Review: Pyaasa (Theatre Passe Muraille)

Anusree Roy, the written and performer of PyaasaPyaasa is a “stunningly real theatrical experience” on the Toronto stage

Pyaasa, playing now at Theatre Passe Muraille, opens on a shadow-covered stage, which contains only a rusted metal bucket. For the next 50 minutes, the only other entity, prop or otherwise, to grace the stage is Anusree Roy, the playwright and sole actor. As exemplified by these first moments, Pyaasa goes on to tell a complex story with striking simplicity, creating rich characters and a world that is supremely real.

Pyaasa is a one woman show, written and performed by Anusree Roy, that explores the caste system in India from the perspective of it’s most discriminated. It follows a family of the “untouchable” caste, specifically Meera and her young daughter Chaya, as they struggle with jobs, food, and marriage in a system that denies them every opportunity from birth.

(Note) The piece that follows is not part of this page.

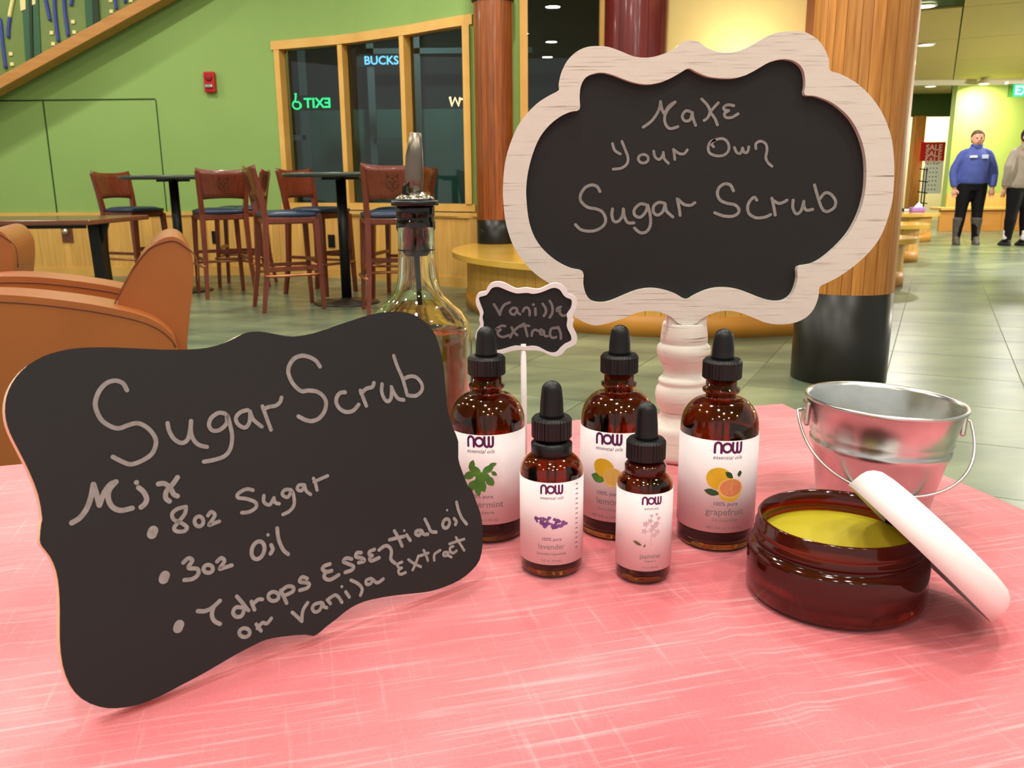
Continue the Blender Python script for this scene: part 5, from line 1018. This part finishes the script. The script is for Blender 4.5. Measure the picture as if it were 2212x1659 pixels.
def art_lemon(pr, F, s, h):
    h0 = h * .54
    poly(pr, F(3), mm(ell(-3, 4, 7.4, 6.4, 28, -.3), s, h0), 3); poly(pr, F(2), mm(leaf(-7, -3.5, 11, 3.4, -.2), s, h0), 8)
    poly(pr, F(4), mm(ell(3.4, -2.2, 6.6, 6.8), s, h0), 6); poly(pr, F(5), mm(ell(3.4, -1.6, 5.8, 5.8), s, h0), 4)
    for k in range(9): a = 2 * PI * k / 9; pr.ribbon(mm([(3.4, -1.6), (3.4 + 5.2 * math.cos(a), -1.6 + 5.2 * math.sin(a))], s, h0), .00018, F(6), 3)
def art_mint(pr, F, s, h):
    h0 = h * .53
    for i, (x, y, L, w_, r) in enumerate(((-6, 8, 9, 2.2, 1.2), (-3, 4, 11, 3.2, -.9), (-8, 1, 11, 2.6, .5), (0, -4, 13, 3.4, -1.1), (-6, -6, 11, 2.8, .9), (5, 6, 9, 2.4, .5), (8, 9, 6, 1.5, .3), (3, 1, 9, 2.8, -.6), (-9, -9, 7, 2, .3), (9, 3, 5, 1.4, -.6), (-2, -8, 10, 2.4, -1.4), (6, -2, 9, 2.8, -.9))): poly(pr, F(2 + i * .5), mm(leaf(x, y, L, w_, r), s, h0), 8)
def art_lav(pr, F, s, h):
    h0 = h * .53; rnd = random.Random(3)
    for i in range(60):
        t_ = rnd.random(); x = -13 + 26 * t_; y = rnd.uniform(-4.5, 4.5) * math.sin(PI * min(1, t_ * .9 + .12)) - (t_ - .3) * 3; r = rnd.uniform(1.0, 1.9)
        poly(pr, F(2 + i * .12), mm(ell(x, y, r, r * .8, 8, rnd.random()), s, h0), 9)
    for k in range(14): pr.ribbon([(.0165, h * .95 - k * h * .06), (.0182, h * .95 - k * h * .06)], .0006, F(1), 1)
def art_jas(pr, F, s, h):
    h0 = h * .46
    for x, y, r in ((-5, 12, 3), (-1, 15, 2.6), (5, 12, 3), (2, 9, 3.4), (-6, 5, 3), (0, 6, 2.6), (6, 4, 3), (3, 1, 2.6), (7, 17, 2), (0, 20, 1.8), (5, 21, 1.6)):
        for a in range(5): poly(pr, F(2), mm(leaf(x + r * .55 * math.cos(a * 1.257), y + r * .55 * math.sin(a * 1.257), r * 1.1, r * .3, a * 1.257), s, h0), 11)
    pr.ribbon(mm([(1, 5), (0, -2), (1, -9)], s, h0), .0004, F(3), 11)
    poly(pr, F(4), mm(leaf(-12, -7, 9, 1.5, -.45), s, h0), 10); poly(pr, F(4), mm(leaf(-5.5, -9, 4, .8, 1.1), s, h0), 10)
bottle(4, 1057, 1173, -.20, 'large amber bottle with peppermint label, right behind the leaning chalkboard', 'peppermint', art_mint)
bottle(4, 1330, 1168, -.24, 'large amber bottle with lemon label, partly behind the jasmine bottle', 'lemon', art_lemon)
bottle(4, 1541, 1191, .24, 'large amber bottle with grapefruit label, nearest the balm jar', 'grapefruit', art_grape)
bottle(2, 1191, 1249, 0.0, 'medium amber bottle with lavender label in the front row', 'lavender', art_lav)
bottle(1, 1387, 1263, .26, 'smallest dropper bottle with jasmine label in the front row', 'jasmine', art_jas)

# ---- oil bottle with pourer
OC = Vector((-.0725, .665, TZ)); ZK = .975; ob = thing('oil_bottle', OC, 0, 'clear glass bottle of amber oil with black and steel pourer', 'bottle')
op = [(.0375, 0), (.0405, .002), (.0412, .006), (.0412, .118), (.0405, .126), (.0385, .134), (.034, .1415), (.027, .148), (.0205, .154), (.0168, .161), (.0152, .170), (.0143, .185), (.0139, .205), (.0150, .207), (.0150, .2125), (.0142, .2135), (.0142, .2165), (.0148, .2172), (.0148, .2235), (.0140, .2245)]
ip = [(.0108, .2245), (.0108, .185), (.0118, .170), (.0140, .160), (.0180, .152), (.0250, .1455), (.032, .139), (.0363, .132), (.0385, .124), (.0388, .116), (.0388, .010), (.036, .005), (.0005, .006)]
MB().shell([(r_, z_ * ZK) for r_, z_ in [(.0005, 0)] + op + ip], 72, OC).build('glass_body', CLEAR, ob)
MB().lathe([(r_, z_ * ZK) for r_, z_ in [(.0005, .0062), (.0358, .0055), (.03870, .0102), (.03870, .116), (.0383, .1235), (.0370, .1275), (.0005, .1275)]], 64, OC).build('oil', OIL, ob)
MB().lathe([(r_, z_ * ZK) for r_, z_ in [(.0085, .186), (.0107, .189), (.0109, .191), (.0096, .193), (.0096, .197), (.0107, .198), (.0107, .206), (.0098, .207), (.0098, .213), (.0107, .214), (.0107, .2245), (.0178, .2247), (.0182, .2265), (.0178, .2285), (.009, .2288)]], 48, OC).build('stopper', BLACKC, ob)
MB().lathe([(r_, z_ * ZK) for r_, z_ in [(.0150, .2289), (.0145, .2308), (.0115, .2325), (.0085, .2345), (.0070, .2352), (.0005, .2352)]], 40, OC).build('steel_dome', CHROME, ob)
MB().tube([OC + Vector((p[0], p[1], p[2] * ZK)) for p in ((0, 0, .2345), (.0000, -.0005, .245), (.0008, -.001, .262), (.0026, -.003, .279))], [.0062, .0072, .0066, .0042], 24, flat=.62).build('spout', STEEL, ob)
MB().tube([OC + Vector((p[0], p[1], p[2] * ZK)) for p in ((-.0075, -.004, .2325), (-.0072, -.005, .2385), (-.0055, -.006, .241))], .0016, 8).build('air_vent', BLACKP, ob)
MB().tube([OC + Vector((0, 0, .184)), OC + Vector((.0012, 0, .142))], .0021, 10).build('air_tube', BLACKC, ob)

# ---- bucket
zr = .083; BR = .0523; rc_ = onY(1905, 886, .585); BC = Vector((rc_.x - .002, .585, TZ)); 
bk_ = thing('metal_bucket', BC, 0, 'small galvanized metal bucket with wire handle behind the balm jar', 'bucket')
MT = Matrix.Translation(BC) @ Matrix.Rotation(math.radians(2.5), 4, 'Y') @ Matrix.Translation((0, 0, .0016))
rb0 = .0365
def br(z): return rb0 + (BR - rb0) * z / zr
prof = [(.0005, .004), (rb0 - .002, .004), (rb0 - .001, 0), (rb0 + .0004, 0), (br(.006), .006), (br(.046), .046), (br(.0475) + .0013, .0475), (br(.050) + .0016, .050), (br(.0525) + .0013, .0525), (br(.054), .054), (br(.057) + .001, .0575), (br(.0595), .0595), (BR - .0004, zr - .003), (BR + .0010, zr - .0022), (BR + .0019, zr - .0008), (BR + .0010, zr + .0006), (BR - .0006, zr), (BR - .0016, zr - .003), (br(.0595) - .0016, .0595), (rb0 - .0012, .0055), (.0005, .0055)]
MB().shell(prof, 80, M=MT).build('pail', GALV, bk_)
hang = math.radians(8); hx = Vector((math.cos(hang), -math.sin(hang), 0))
for sx in (-1, 1):
    c = hx * sx * (BR - .0005) + Vector((0, 0, zr - .012))
    MB().box((-.0012, -.008, -.010), (.0028, .008, .008), MT @ Matrix.Translation(c) @ Matrix.Rotation((0 if sx > 0 else PI) - hang, 4, 'Z')).build('handle_ear', GALV, bk_, bevel=.002)
hp = []
for i in range(41):
    a = PI * i / 40; r = BR + .0065; dx = -math.cos(a); drp = math.sin(a) ** .8
    hp.append(MT @ (hx * dx * r * (1 if 1 else 0) + Vector((0, -.040 * drp, zr - .012 - .046 * drp))))
hp = [MT @ (hx * (-(BR)) + Vector((0, 0, zr - .010)))] + hp + [MT @ (hx * BR + Vector((0, 0, zr - .010)))]
MB().tube(hp, .0011, 8).build('wire_handle', WIRE, bk_)

# ---- balm jar
JC = Vector((.1880, .4630, TZ)); jr = .0500
jar = thing('balm_jar', JC, 0, 'open dark amber jar filled with yellow balm', 'jar')
jp = [(.0005, 0), (jr - .005, 0), (jr - .0015, .0012), (jr, .005), (jr, .0275), (jr - .0008, .0300), (jr - .0030, .0312), (jr - .0040, .0320), (jr - .0040, .0340), (jr - .0030, .0348), (jr - .0030, .0365), (jr - .0044, .0376), (jr - .0044, .0395), (jr - .0036, .0403), (jr - .0036, .0416), (jr - .0048, .0428), (jr - .0048, .0478), (jr - .0056, .0488), (jr - .0068, .0480), (jr - .0072, .036), (jr - .0072, .010), (jr - .011, .006), (.0005, .006)]
MB().shell([(r_, z_ * .955) for r_, z_ in jp], 96, JC).build('jar_body', AMBERJ, jar)
JI = jr - .0074
MB().lathe([(.0005, .0063), (jr - .0118, .0063), (JI, .0105), (JI, .0335), (JI - .002, .0337), (.0005, .0342)], 64, JC).build('balm', BALM, jar)
# ---- lid leaning on the jar (disc seen almost edge-on)
ub = onz(2100, 1316, TZ + .0006); ua = onY(1850, 1068, ub.y); lax = (ub - ua).normalized(); lr = (ub - ua).length / 2
th_l = .0185; nn = Vector((-lax.z, 0, lax.x)); nn = nn if nn.z > 0 else -nn; cc = (ua + ub) / 2 + nn * .0012
yaxis = nn.cross(lax); ML = Matrix.Translation(cc) @ Matrix((lax, yaxis, nn)).transposed().to_4x4()
ld = thing('jar_lid', (cc.x, cc.y, TZ), 0, 'white plastic jar lid leaning against the balm jar', 'lid')
lp = [(.0005, th_l), (lr - .010, th_l), (lr - .0062, th_l - .0008), (lr - .0030, th_l - .0030), (lr - .0008, th_l - .0062), (lr, th_l - .010), (lr + .0003, .0), (lr - .0018, 0), (lr - .002, th_l - .010), (lr - .0045, th_l - .0050), (lr - .010, th_l - .0022), (.0005, th_l - .0022)]
MB().shell(lp, 96, M=ML).build('lid_shell', WHITEP, ld)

The script does a remarkable job of explaining the caste system to a western audience without veering from story into exposition. Going into Pyaasa with only a vague knowledge myself, I never felt that I was lacking the information needed to understand the characters and their story. Especially impressive is that Roy manages this achievement while switching rapidly between English and Hindu throughout.

Roy truly is the life force of the show. With her finely tuned characters, massive energy and ferocity she manages to bring to life a complicated and full world on her own. Whether she’s scrubbing teacups or contemplating her own reflection, she proves that can hold our attention with or without words and in any language due to her hugely expressive yet minutely detailed acting.

It was an appropriate choice for Theatre Passe Muraille to open the remount of Pyaasa on International Women’s Day. Roy has written, with the collaboration of director Thomas Morgan Jones, a story that brings to life the exploitation and abuse that is created by a system that encourages arbitrary discrimination, and particularly its effects on women. We see Meera wage a fierce fight over the line at the water pump and realize that what we in North American consider the most basic of resources is a constant struggle for them. On the flip side there is, more tragically, the abuses and advantages taken against Chaya as a young girl that they have no way to fight against. It is extremely humbling to behold.

Roy’s script doesn’t outright comment on its content. We learn about the caste system along with Chaya, and see for ourselves how those who are forced to the bottom are taken advantage of when it comes to work, education and their own bodies. It allows us as the audience to come to our own conclusions, to be discontented of our own accord. It is not a message veiled as a story, it is a story that conveys a message of reality and disparity.

Pyaasa’s remount is a brilliant opportunity for a talented, Dora Award winning team to once again challenge Toronto audiences to take a raw look at life within the Indian caste system. Pyaasa, in it’s short 50 minutes, will leave you unsatisfied with the world we live in, as only a stunningly real theatrical experience can.